Arizona Sheriffs Call For ‘Fast & Furious’ Probe

     

    A group of Arizona Sheriffs join forces and call for a full investigation into the Justice Department over Operation ‘Fast and Furious’.  The failed gun-running enforcement program wound up putting guns in the hands of Mexican drug cartels.

    FOX News Radio’s Steve Taylor reports:

    Click HERE to read more about the call for an appointment of a U.S. Special Counsel by a group of House Republicans to investigate Operation ‘Fast & Furious’

    Read below parts of a letter from Attorney General Eric Holder sent to members of Congress Friday regarding the oversight investigation into Operation ‘Fast and Furious’.

    Note: The Department of Justice highlighted these portions as key excerpts from the letter.

    “I have not spoken at length on this subject out of deference to the review being conducted, at my request, by our Department’s Inspector General. However, in the past few days, the public discourse concerning these issues has become so base and so harmful to interests that I hope we all share that I must now address these issues notwithstanding the Inspector General’s ongoing review.
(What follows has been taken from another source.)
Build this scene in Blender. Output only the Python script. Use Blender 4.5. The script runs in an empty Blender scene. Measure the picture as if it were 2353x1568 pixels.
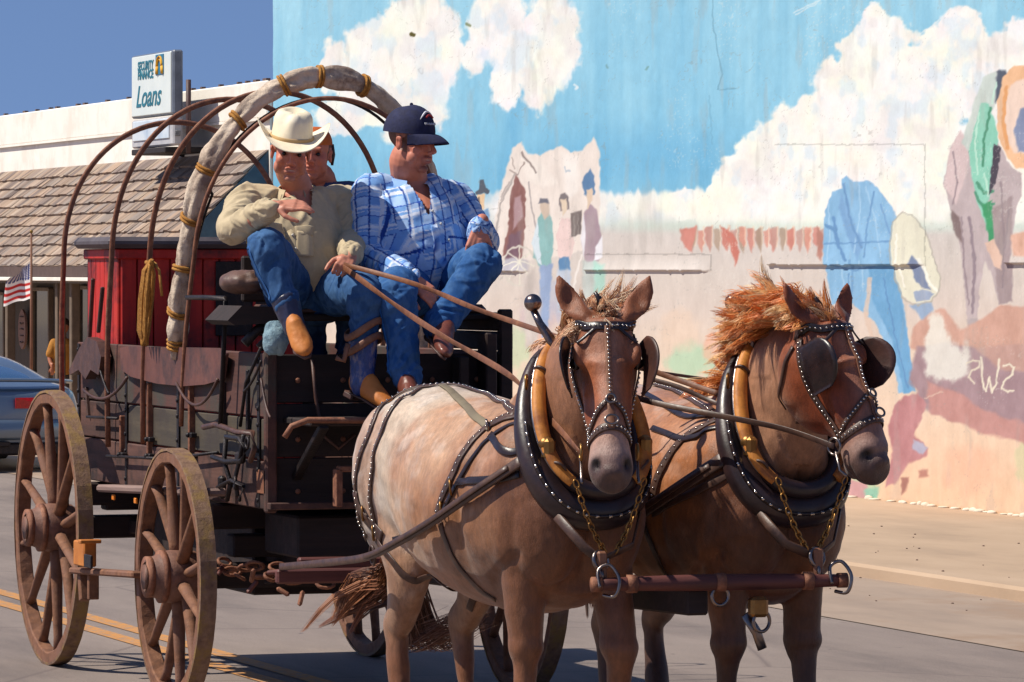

    “… I simply cannot sit idly by as a Majority Member of the House Committee on Oversight and Government Reform suggests, as happened this week, that law enforcement and government employees who devote their lives to protecting our citizens be considered “accessories to murder.” Such irresponsible and inflammatory rhetoric must be repudiated in the strongest possible terms. Those who serve in the ranks of law enforcement are our Nation’s heroes and deserve our Nation’s thanks, not the disrespect that is being heaped on them by those who seek political advantage. I trust you feel similarly and I call on you to denounce these statements.

    “… in 2011, after the controversy about this matter arose, I took decisive action to ensure that such operations are never again undertaken. First, I referred the matter to the Department’s Inspector General for review so the facts underlying it could come out. Second, I instructed the Deputy Attorney General to reiterate to our prosecutors and law enforcement components that Department policy prohibits the design or conduct of undercover operations which include the uncontrolled crossing of guns across the border. In addition, new leadership is now in place both at ATF and in the United States Attorney’s Office in Arizona. It has become clear that the flawed tactics employed in Fast and Furious were not limited to that operation and were actually employed in an investigation conducted during the prior Administration. Regardless, those tactics should never again be adopted in any investigation.”

    * * *

    “Much has been made in the past few days about my congressional testimony earlier this year regarding Fast and Furious. My testimony was truthful and accurate and I have been consistent on this point throughout. I have no recollection of knowing about Fast and Furious or of hearing its name prior to the public controversy about it. Prior to early 2011, I certainly never knew about the tactics employed in the operation and it is my understanding that the former United States Attorney for the District of Arizona and the former Acting Director and Deputy Director of ATF have told Congress that they, themselves, were unaware of the tactics employed. I understand that they have also told Congress that they never briefed me or other Department leadership on the misguided tactics that were used in Fast and Furious. Of course, that is not surprising for, as Chairman Issa made clear in an interview on CNN just this week, even the former Acting Director of ATF “has said he didn’t know about” the tactics being used in the field by his agency.

    “In the past few days, some have pointed to documents that we provided to Congress as evidence that I was familiar with Fast and Furious earlier than I have testified. That simply is not the case and those suggestions mischaracterize the process by which I receive information concerning the activities of the Department’s many components. On a weekly basis, my office typically receives over a hundred pages of so-called “weekly reports” that, while addressed to me, actually are provided to and reviewed by members of my staff and the staff of the Office of the Deputy Attorney General. The weekly reports contain short summaries of matters that the agencies deem of interest that week. Sometimes, the summaries are simply a sentence-long and other times they consist of a paragraph. In some cases, the summaries are of policy-related issues or upcoming events. In other cases, the summaries are brief, high-level reviews of pending matters or investigations. It is important to look at the documents supposedly at issue here and, for that reason, I have attached them to this letter and am making them public in the form they previously were provided by us to Congress. Please note that none of these summaries say anything about the unacceptable tactics employed by ATF.”

    * * *

    “As I have said, the fact that even a single gun was not interdicted in this operation and found its way to Mexico is unacceptable. Equally unacceptable, however, is the fact that too many in Congress are opposed to any discussion of fixing loopholes in our laws that facilitate the staggering flow of guns each year across our border to the south. I cannot help but note that at the same time that some members of Congress understandably criticize the Fast and Furious operation, they vehemently refuse to consider whether ATF has the resources and legal tools it needs to do its job — tools that would be entirely consistent with the constitutional rights of law-abiding citizens.”

    “Until we move beyond the current political climate — where real solutions take a back seat to both political posturing and making headlines on cable news programs and is deemed more important than actually solving our country’s difficult challenges — nothing is going to change. I hope we can engage in a more responsible dialogue on this subject in the future. There is much we all need to do together to stop gun violence on both sides of the border and make our Nation safer.”